Sejauh mana kita menuruti suara ambisi hedonis, sejauh itu kita menjauh dari Sang Gembala. Lalu, apakah Sang Gembala itu juga menjauh, seperti lantunan syair; “Aku jauh…Engkau jauh, aku dekat… Engkau dekat…”? Untungnya, Sang Gembala tidak seperti itu! Buktinya? Kita masih mengingat Kleopas dan temannya yang menjauh dari Yerusalem menuju Emaus karena kecewa, Yesus Sang Gembala baik itu menyusul mereka. Ia bagaikan gembala yang mencari kembali domba sesat itu. Petrus dan teman-temannya yang kembali pada kehidupan lama mereka menjadi nelayan di Danau Tiberias, Yesus paranin mereka. Ia memulihkan, meneguhkan dan memberi arah baru bagi para murid itu! Ini lebih dari memberikan nyawa-Nya, Yesus tidak bosan-bosannya merangkul, memeluk dan mengasihi mereka bahkan ketika mereka mencoba mencari arah dan tuntunan lain!

 

Ini jelas, kuncinya ada pada kita! Suara dan tuntunan itu terus bergema. Ia tidak jauh, gema-Nya bahkan ada dalam hati kita. “Di mana Dia ku-dengar?
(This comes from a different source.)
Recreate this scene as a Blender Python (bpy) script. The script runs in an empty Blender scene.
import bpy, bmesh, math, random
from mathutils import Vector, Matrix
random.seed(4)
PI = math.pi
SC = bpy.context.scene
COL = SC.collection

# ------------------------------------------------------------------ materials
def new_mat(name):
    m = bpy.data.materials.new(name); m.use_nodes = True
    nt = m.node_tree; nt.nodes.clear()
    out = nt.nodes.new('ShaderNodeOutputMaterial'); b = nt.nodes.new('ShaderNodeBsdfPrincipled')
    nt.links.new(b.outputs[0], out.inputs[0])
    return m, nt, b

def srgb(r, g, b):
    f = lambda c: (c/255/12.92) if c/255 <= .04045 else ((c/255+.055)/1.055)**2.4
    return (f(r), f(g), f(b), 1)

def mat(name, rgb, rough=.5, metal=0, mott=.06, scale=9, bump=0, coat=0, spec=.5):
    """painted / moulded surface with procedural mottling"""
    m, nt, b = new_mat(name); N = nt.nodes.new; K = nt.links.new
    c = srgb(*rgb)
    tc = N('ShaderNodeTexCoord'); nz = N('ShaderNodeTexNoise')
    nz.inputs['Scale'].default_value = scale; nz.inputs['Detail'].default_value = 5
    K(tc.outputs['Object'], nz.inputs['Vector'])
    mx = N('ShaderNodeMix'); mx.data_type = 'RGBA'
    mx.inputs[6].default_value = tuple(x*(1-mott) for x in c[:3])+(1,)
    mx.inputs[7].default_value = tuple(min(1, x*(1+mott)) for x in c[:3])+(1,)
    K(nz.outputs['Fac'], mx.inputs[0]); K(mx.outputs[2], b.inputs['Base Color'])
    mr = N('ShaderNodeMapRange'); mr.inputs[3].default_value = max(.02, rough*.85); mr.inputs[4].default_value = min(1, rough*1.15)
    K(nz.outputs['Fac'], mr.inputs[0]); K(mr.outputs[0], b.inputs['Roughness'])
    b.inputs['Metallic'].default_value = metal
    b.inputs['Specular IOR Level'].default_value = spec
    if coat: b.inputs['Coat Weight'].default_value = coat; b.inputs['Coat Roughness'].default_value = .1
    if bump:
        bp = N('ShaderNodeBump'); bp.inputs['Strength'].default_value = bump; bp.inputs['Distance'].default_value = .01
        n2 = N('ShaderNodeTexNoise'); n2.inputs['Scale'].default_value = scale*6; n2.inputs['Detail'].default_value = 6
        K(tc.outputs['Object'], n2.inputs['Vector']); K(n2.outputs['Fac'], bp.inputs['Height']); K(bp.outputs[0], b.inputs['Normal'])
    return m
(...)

Di dalam hatiku!” Penggalan syair karya A.H. Ackley (NKB.87) dengan tepat menggambarkan suara Sang Gembala yang dapat kita dengar di dalam hati kita. Jadi sekarang, tinggal bagaimana kita menanggapi suara tuntunan Sang Gembala itu; apakah kita mengeraskan dan menutup pintu hati kita lantaran akan mengganggu ambisi yang sedang kita kejar? Ataukah kita membuka pintu hati seluas-luasnya agar Dia bertakhta di dalam hati kita? Dia yang mengendalikan dan kita membiarkan diri dituntun oleh-Nya karena kita meyakini bahwa tuntunan-Nya bukan hanya terjadi dan berlaku di dunia ini saja, melainkan sampai pada keabadian!

 

Ya, bukankah Sang Anak Domba yang menjadi kurban Paskah itu juga yang menjadi Gembala dalam kehidupan kekal? Mengherankan, bayangkan anak domba sekaligus menjadi gembala! “Sebab Anak Domba yang di tengah-tengah takhta itu, akan menggembalakan mereka ke mata air kehidupan. Dan Allah akan menghapus segala air mata dari mata mereka.” (Wahyu 7:17). Ya, tepat apa yang dikatakan dalam surat Ibrani, bahwa Imam Besar yang kita punya adalah Imam Besar yang mengurbankan diri-Nya sendiri – Ia seperti Gembala yang memberikan nyawa-Nya – untuk keselamatan kawanan domba gembalaan-Nya. Itulah Anak Domba sekaligus Gembala! 

 

Jadi, bukalah hati dan dengarkan tuntunan suara-Nya yang mengarahkan kita bukan hanya kini dan di sini, tetapi juga yang akan melampaui maut dan memberi kehidupan abadi. Bukan suara-suara ambisi hedonis yang memberi kesenangan sesaat yang harus kita dengarkan. Tetapi tuntunan suara-Nya yang jauh memberikan kebahagiaan dan damai sejahtera hakiki!